これで出来上がりです。出来上がった枠(筒)はフードからゆっくり引き抜いてフィルムが汚れたり破れたりしないように保管しておきます。使用する時はフィルムに傷がないか確認してから、筒先がフードの先に達するまでゆっくりとフードに被せていきます。
太陽の撮影
というわけで、アストロソーラーフィルターで実際に太陽を撮影してみました。
今までで一番よく解像していると思います。コントラストの良さはプレビューをひと目見てわかりました。さすがにプレビューでは粒状班は視認できませんでしたが、黒点のディテールや表面のテクスチャの濃淡ははっきり見えました。
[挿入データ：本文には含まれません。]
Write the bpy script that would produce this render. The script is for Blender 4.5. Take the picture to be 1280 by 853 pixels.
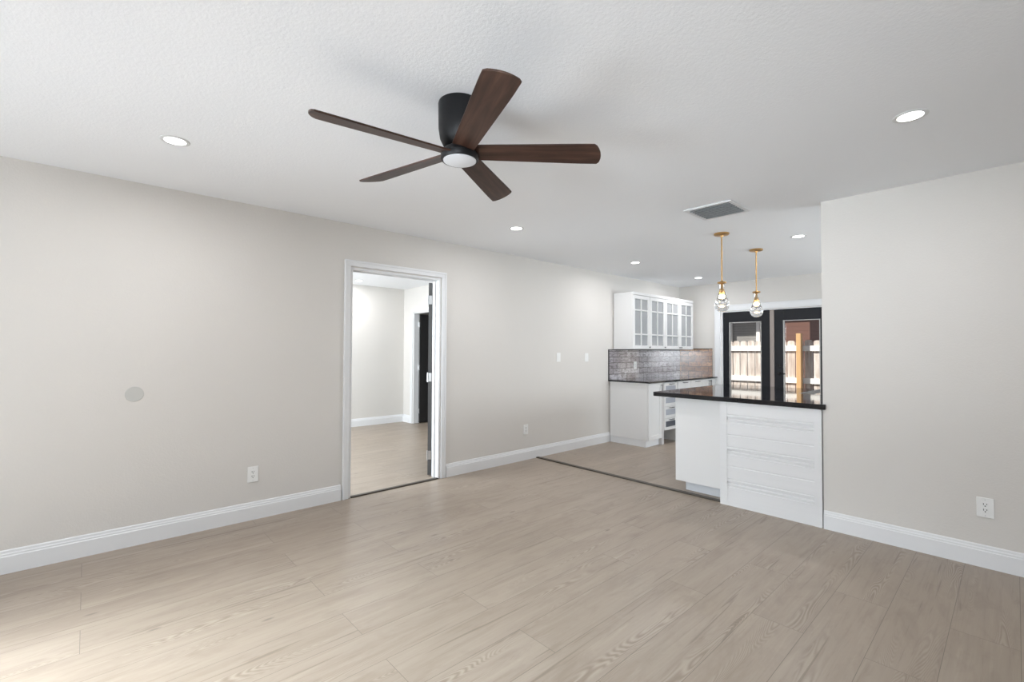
import bpy, bmesh, math, random
from mathutils import Vector, Matrix
random.seed(7)
for o in list(bpy.data.objects): bpy.data.objects.remove(o)
S = bpy.context.scene
COL = S.collection
PI = math.pi

# ------------------------------------------------------------------ camera
cam_d = bpy.data.cameras.new('camera'); cam = bpy.data.objects.new('camera', cam_d); COL.objects.link(cam)
YAW, PITCH, ROLL, EYE = 0.8275, 0.0211, 0.0038, 1.3102
cam_d.sensor_width = 36; cam_d.lens = 36 * 578.29 / 1280; cam_d.clip_start = .05
Fw = Vector((-math.sin(YAW)*math.cos(PITCH), math.cos(YAW)*math.cos(PITCH), math.sin(PITCH)))
R0 = Vector((math.cos(YAW), math.sin(YAW), 0)); U0 = R0.cross(Fw)
Rt = R0*math.cos(ROLL) + U0*math.sin(ROLL); Up = -R0*math.sin(ROLL) + U0*math.cos(ROLL)
cam.matrix_world = Matrix(((Rt.x, Up.x, -Fw.x, 0), (Rt.y, Up.y, -Fw.y, 0), (Rt.z, Up.z, -Fw.z, EYE), (0, 0, 0, 1)))
S.camera = cam

# ------------------------------------------------------------------ view, world, sun, window and fill light
S.view_settings.view_transform = 'Standard'; S.view_settings.look = 'None'
S.view_settings.exposure = 0.09; S.view_settings.gamma = 1; S.view_settings.use_curve_mapping = False
w = bpy.data.worlds.new('world'); S.world = w; w.use_nodes = True
w.node_tree.nodes['Background'].inputs[0].default_value = (.62, .72, .9, 1)
w.node_tree.nodes['Background'].inputs[1].default_value = .5

def aim(o, d): o.rotation_euler = Vector(d).to_track_quat('-Z', 'Y').to_euler()
def area(name, loc, d, sx, sy, watts, col=(1, 1, 1), spread=180):
    l = bpy.data.lights.new(name, 'AREA'); l.shape = 'RECTANGLE'; l.size = sx; l.size_y = sy
    l.energy = watts; l.color = col; l.spread = math.radians(spread)
    o = bpy.data.objects.new(name, l); COL.objects.link(o); o.location = loc; aim(o, d); return o
sl = bpy.data.lights.new('sun', 'SUN'); sl.energy = 7.5; sl.angle = .01; sl.color = (1, .95, .86)
so = bpy.data.objects.new('sun', sl); COL.objects.link(so); aim(so, (1.15, 1, -1.05)); so.location = (0, 0, 6)
# daylight: window behind the camera and kitchen window, plus added ceiling, right and bedroom fills
DAY = (.84, .925, 1)
area('rear_window_light', (-2.35, -2.14, 1.3), (.2, 1, -.58), 2.0, 1.4, 29, DAY, 40)
area('rear_window_skylight', (-2.35, -2.12, 1.3), (0, 1, 0), 2.0, 1.4, 38, DAY)
area('rear_window_sunlight', (-2.35, -2.14, 1.3), (.12, .8, -1), 1.9, 1.4, 30, DAY, 40)
area('rear_ceiling_fill', (-2.35, -2.14, 1.0), (.1, 1, .3), 1.9, .8, 6, DAY, 50)  # added fill tilted upward to brighten the ceiling
area('ceiling_fill_light', (1.3, -2.13, 1.2), (-.6, 1, .22), 2.0, .7, 11, DAY, 45)  # added fill aimed at the middle of the ceiling
area('right_fill_light', (1.3, -2.12, 1.45), (0, 1, 0), 2.0, 1.2, 24, DAY)  # added broad fill for even room light, unseen source
area('kitchen_window_light', (1.38, 6.2, 1.5), (-1, 0, 0), 1.6, 1.0, 74, DAY)
area('bedroom_fill_light', (-5.8, .22, 1.4), (0, 1, .1), 2.4, 1.6, 135, DAY)  # unseen area lamp added to brighten the next room

# ------------------------------------------------------------------ materials
def mat(name, col=(.8, .8, .8), rough=.5, metal=0, spec=.5, coat=0):
    m = bpy.data.materials.new(name); m.use_nodes = True
    b = m.node_tree.nodes['Principled BSDF']
    b.inputs['Base Color'].default_value = (*col, 1); b.inputs['Roughness'].default_value = rough
    b.inputs['Metallic'].default_value = metal; b.inputs['Specular IOR Level'].default_value = spec
    b.inputs['Coat Weight'].default_value = coat
    return m
class N:
    def __init__(s, m): s.t = m.node_tree; s.b = s.t.nodes['Principled BSDF']
    def new(s, typ, **kw):
        n = s.t.nodes.new(typ)
        for k, v in kw.items(): setattr(n, k, v)
        return n
    def l(s, a, b): s.t.links.new(a, b)
    def coords(s, scale=(1, 1, 1), kind='Object', rot=(0, 0, 0)):
        tc = s.new('ShaderNodeTexCoord'); mp = s.new('ShaderNodeMapping')
        mp.inputs['Scale'].default_value = scale; mp.inputs['Rotation'].default_value = rot
        s.l(tc.outputs[kind], mp.inputs[0]); return mp.outputs[0]
    def noise(s, vec, scale=5, detail=4, rough=.5, dist=0):
        n = s.new('ShaderNodeTexNoise'); n.inputs['Scale'].default_value = scale; n.inputs['Detail'].default_value = detail
        n.inputs['Roughness'].default_value = rough; n.inputs['Distortion'].default_value = dist
        s.l(vec, n.inputs['Vector']); return n.outputs['Fac']
    def ramp(s, fac, stops):
        r = s.new('ShaderNodeValToRGB'); e = r.color_ramp.elements
        while len(e) < len(stops): e.new(.5)
        for i, (p, c) in enumerate(stops): e[i].position = p; e[i].color = (*c, 1) if len(c) == 3 else c
        s.l(fac, r.inputs[0]); return r.outputs[0]
    def math(s, op, a, b=None, c=None):
        n = s.new('ShaderNodeMath', operation=op)
        for i, v in enumerate((a, b, c)):
            if v is None: continue
            if isinstance(v, (int, float)): n.inputs[i].default_value = v
            else: s.l(v, n.inputs[i])
        return n.outputs[0]
    def mix(s, fac, a, b, blend='MIX'):
        n = s.new('ShaderNodeMix', data_type='RGBA', blend_type=blend)
        for i, v in ((0, fac), (6, a), (7, b)):
            if isinstance(v, (int, float)): n.inputs[i].default_value = v
            elif isinstance(v, tuple): n.inputs[i].default_value = (*v, 1)
            else: s.l(v, n.inputs[i])
        return n.outputs[2]
    def new_sep(s, c):
        q = s.new('ShaderNodeSeparateColor'); s.l(c, q.inputs[0]); return q.outputs[0]
    def bump(s, h, strength=.1, dist=.01):
        n = s.new('ShaderNodeBump'); n.inputs['Strength'].default_value = strength; n.inputs['Distance'].default_value = dist
        s.l(h, n.inputs['Height']); s.l(n.outputs[0], s.b.inputs['Normal'])

def painted(name, col, rough, bump, scale, var=.02):
    m = mat(name, col, rough, spec=.3); n = N(m); v = n.coords()
    f = n.noise(v, scale, 3, .6)
    c2 = tuple(max(0, x - var) for x in col)
    n.l(n.mix(n.noise(v, 2.2, 3), col, c2), n.b.inputs['Base Color'])
    n.bump(f, bump, .01); return m
M_wall = painted('wall_paint', (.71, .683, .645), .75, .12, 90)
M_ceil = painted('ceiling_texture', (.90, .915, .935), .85, .16, 85, .012)
M_white = mat('trim_white', (.80, .805, .81), .4)
M_cab = mat('cabinet_white', (.76, .755, .745), .4, spec=.3)
M_kick = mat('kick_grey_white', (.66, .68, .71), .4)
M_plate = mat('plate_white', (.87, .87, .85), .35)
M_slot = mat('slot_dark', (.03, .03, .03), .6)
M_disc = mat('cover_grey', (.56, .555, .525), .7, spec=.2)
M_dark = mat('door_charcoal', (.022, .021, .021), .5, spec=.3)
M_edge = mat('door_edge_grey', (.10, .10, .10), .5)
M_black = mat('black_metal', (.008, .008, .009), .42, 0, spec=.3)
M_frame = mat('door_black_navy', (.008, .009, .012), .38, spec=.3)
M_astr = mat('astragal_taupe', (.34, .29, .26), .5)
M_steel = mat('satin_steel', (.62, .62, .62), .3, .9)
M_chrome = mat('dark_nickel', (.22, .22, .23), .3, 1)
M_bead = mat('glass_bead', (.45, .44, .42), .4)
M_strip = mat('transition_bronze', (.075, .063, .05), .45, .3)
M_trimdark = mat('tile_edge_dark', (.02, .02, .02), .4)
M_vent = mat('vent_white', (.72, .73, .73), .4)
M_ventdark = mat('vent_recess_shade', (.12, .122, .122), .8)  # dark tone stands in for the shade of a duct recess
M_brass = mat('aged_brass', (.58, .36, .15), .28, 1)
M_postwood = mat('cedar_post', (.60, .37, .18), .8)
M_nwhite = mat('neighbour_white', (.85, .85, .84), .6)
M_roof = mat('roof_brown', (.14, .10, .085), .8)

def emit(name, col, st):
    m = bpy.data.materials.new(name); m.use_nodes = True; t = m.node_tree; t.nodes.clear()
    e = t.nodes.new('ShaderNodeEmission'); e.inputs[0].default_value = (*col, 1); e.inputs[1].default_value = st
    o = t.nodes.new('ShaderNodeOutputMaterial'); t.links.new(e.outputs[0], o.inputs[0]); return m
M_led = emit('led_lens', (1, .98, .95), 9)
M_bulb = emit('warm_filament', (1, .72, .38), 26)
M_fanlens = mat('fan_lens', (.80, .83, .87), .35); M_fanlens.node_tree.nodes['Principled BSDF'].inputs['Emission Color'].default_value = (.85, .9, 1, 1)
M_fanlens.node_tree.nodes['Principled BSDF'].inputs['Emission Strength'].default_value = .02

def thin_glass(name, tint=(1, 1, 1), ior=1.45):
    m = bpy.data.materials.new(name); m.use_nodes = True; t = m.node_tree; t.nodes.clear()
    tr = t.nodes.new('ShaderNodeBsdfTransparent'); tr.inputs[0].default_value = (*tint, 1)
    g = t.nodes.new('ShaderNodeBsdfGlossy'); g.inputs['Roughness'].default_value = .01
    fr = t.nodes.new('ShaderNodeFresnel'); fr.inputs[0].default_value = ior
    mx = t.nodes.new('ShaderNodeMixShader'); o = t.nodes.new('ShaderNodeOutputMaterial')
    t.links.new(fr.outputs[0], mx.inputs[0]); t.links.new(tr.outputs[0], mx.inputs[1]); t.links.new(g.outputs[0], mx.inputs[2])
    t.links.new(mx.outputs[0], o.inputs[0]); return m
M_pane = thin_glass('window_glass', (.97, .98, .98), 1.25)
M_cabglass = thin_glass('cabinet_glass', (.86, .88, .88), 1.8)
_t = M_cabglass.node_tree; _d = _t.nodes.new('ShaderNodeBsdfDiffuse'); _d.inputs[0].default_value = (.72, .73, .74, 1); _m = _t.nodes.new('ShaderNodeMixShader')
_o = [q for q in _t.nodes if q.type == 'OUTPUT_MATERIAL'][0]; _s = _o.inputs[0].links[0].from_socket; _m.inputs[0].default_value = .42
_t.links.new(_s, _m.inputs[1]); _t.links.new(_d.outputs[0], _m.inputs[2]); _t.links.new(_m.outputs[0], _o.inputs[0])
M_crystal = mat('crystal', (1, 1, 1), 0.0); M_crystal.node_tree.nodes['Principled BSDF'].inputs['Transmission Weight'].default_value = 1
M_crystal.node_tree.nodes['Principled BSDF'].inputs['IOR'].default_value = 1.5

# greige vinyl plank floor, planks run along Y
def floor_mat():
    m = mat('plank_floor', (.4, .35, .3), .4, spec=.45); n = N(m)
    tc = n.new('ShaderNodeTexCoord'); sp = n.new('ShaderNodeSeparateXYZ'); n.l(tc.outputs['Object'], sp.inputs[0])
    X, Y = sp.outputs[0], sp.outputs[1]
    cb = n.new('ShaderNodeCombineXYZ'); n.l(Y, cb.inputs[0]); n.l(X, cb.inputs[1])
    def brick(c1, c2, mo, ms):
        b = n.new('ShaderNodeTexBrick'); b.offset = .37; b.inputs['Scale'].default_value = 1
        b.inputs['Brick Width'].default_value = 1.52; b.inputs['Row Height'].default_value = .228
        b.inputs['Mortar Size'].default_value = ms; b.inputs['Mortar Smooth'].default_value = .1; b.inputs['Bias'].default_value = 0
        for k, c in (('Color1', c1), ('Color2', c2), ('Mortar', mo)): b.inputs[k].default_value = (*c, 1)
        n.l(cb.outputs[0], b.inputs['Vector']); return b
    b = brick((0, 0, 0), (1, 1, 1), (.5, .5, .5), .0011); rnd = b.outputs['Color']
    # per-plank grain space
    z = n.math('MULTIPLY', rnd, 37.0)
    def sv(ax, ay):
        c = n.new('ShaderNodeCombineXYZ'); n.l(n.math('MULTIPLY', X, ax), c.inputs[0])
        n.l(n.math('MULTIPLY', Y, ay), c.inputs[1]); n.l(z, c.inputs[2]); return c.outputs[0]
    streak = n.noise(sv(48, 2.0), 1, 7, .68, .4)
    fine = n.noise(sv(150, 9), 1, 3, .6)
    broad = n.noise(sv(5, .9), 1, 3, .5, .8)
    cloud = n.noise(tc.outputs['Object'], .9, 3)
    base = n.ramp(streak, [(.30, (.22, .172, .130)), (.45, (.355, .292, .232)), (.60, (.395, .330, .266)), (.74, (.49, .42, .345))])
    base = n.mix(.45, base, n.ramp(broad, [(.3, (.29, .232, .178)), (.7, (.45, .378, .308))]))
    base = n.mix(n.math('MULTIPLY', rnd, .22), base, (.275, .215, .165))
    base = n.mix(n.math('MULTIPLY', fine, .28), base, (.30, .24, .185))
    blot = n.noise(sv(11, 3.2), 1, 4, .65, .6)
    base = n.mix(n.math('MULTIPLY', n.new_sep(n.ramp(blot, [(.48, (0, 0, 0)), (.72, (1, 1, 1))])), .38), base, (.215, .163, .122))
    # cathedral grain lines: contours of a stretched noise, only in patches
    cn = n.noise(sv(9, 1.0), 1, 1.5, .4, .2)
    wav = n.math('SINE', n.math('MULTIPLY', cn, 290.0))
    lines = n.math('SMOOTH_MIN', n.math('MAXIMUM', n.math('MULTIPLY', wav, 1.0), 0.0), 1.0, .1)
    mask = n.ramp(n.noise(sv(8, .55), 1.3, 1, .5), [(.56, (0, 0, 0)), (.70, (1, 1, 1))])
    dm = n.new('ShaderNodeSeparateColor'); n.l(mask, dm.inputs[0])
    base = n.mix(n.math('MULTIPLY', n.math('MULTIPLY', lines, dm.outputs[0]), .30), base, (.52, .45, .375))
    dark = n.math('MAXIMUM', n.math('MULTIPLY', wav, -1.0), 0.0)
    base = n.mix(n.math('MULTIPLY', n.math('MULTIPLY', dark, dm.outputs[0]), .42), base, (.18, .135, .10))
    # dark long cracks and knots
    ck = n.noise(sv(30, .9), 1.1, 2, .5, 1.2)
    ckf = n.ramp(ck, [(.66, (0, 0, 0)), (.72, (1, 1, 1))])
    base = n.mix(n.math('MULTIPLY', ckf, .6), base, (.19, .15, .115))
    kn = n.new('ShaderNodeTexVoronoi'); kn.inputs['Scale'].default_value = 1.0; n.l(sv(5.5, 1.9), kn.inputs['Vector'])
    kf = n.ramp(kn.outputs['Distance'], [(.03, (1, 1, 1)), (.07, (0, 0, 0))])
    base = n.mix(n.math('MULTIPLY', kf, .6), base, (.15, .12, .10))
    base = n.mix(b.outputs['Fac'], base, (.17, .14, .115))
    n.l(base, n.b.inputs['Base Color'])
    n.l(n.math('MULTIPLY_ADD', streak, .16, .30), n.b.inputs['Roughness'])
    n.bump(n.math('SUBTRACT', n.math('MULTIPLY', fine, .3), b.outputs['Fac']), .12, .004)
    return m
M_floor = floor_mat()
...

以下に黒点の拡大写真(クロップした等倍画像)も貼っておきます。
ちなみに FSQ-85EDP での撮影は最初なかなかピントが合わなくて苦労しました。適当にそのへんのリングやフリップミラー等を組み合わせても短すぎたり長過ぎたりでなかなか合焦できる組み合わせが見つからず、結局こうなりました。
バローレンズから鏡筒のカメラ回転装置(TSA-102)までの間のリング構成は以下のようになりました。
- ZWO T2-1.25″ Holder (ZWO ADC 付属品)
- ZWO T2 Ring (11mm) (ZWO ASI294MM Pro 付属品)
- 笠井 T2 T2延長筒セット (セットのリングを全部繋げたもの)
- ZWO M42-M48 extender 16.5mm (ZWO ASI294MM Pro 付属品)
- KYOEI ZWO タカハシ接続リング M54-M48
太陽面モザイク撮影失敗
プレビューで太陽面の黒点のない部分のテクスチャが安定して見えているのを見て、これなら太陽面のモザイク撮影もできるのでは?と思い、上の写真を撮った後挑戦してみたのですが、結論から言うと失敗しました。
wavelet 処理後、画像端の乱れた部分をトリミングした画像を用意し、MS ICE や Photoshop の Photomerge でモザイク合成を試みたのですが、MS ICE はデタラメに繋いでしまい、Photomerge は繋ぐのを諦めて単に並べてしまいました。
仕方なく手動で合わせてみようと差の絶対値で画像を重ねて継ぎ目を探ってみると、一見重なりそうなのですが、粒状班のパターンが結構ズレてしまっているようです。結局、継ぎ目がどうしても綺麗にならなかったりよくわからなかったりする部分があったのと、モザイクの糊しろが足りなくて一箇所欠けている場所ができてしまっていたので、手動でのモザイク合成も諦めてしまいました…
以前の記事でも触れましたが、太陽の自転(+地球の公転)の速度が結構速いのと、粒状班のパターンが分単位の時間スケールで変化するため、のんきに時間をかけてモザイク撮影しているうちに糊しろ部分が合わなくなってしまうようです。
やはりセンサーの大きいカメラで全面を一度に撮るしかないのでしょうか。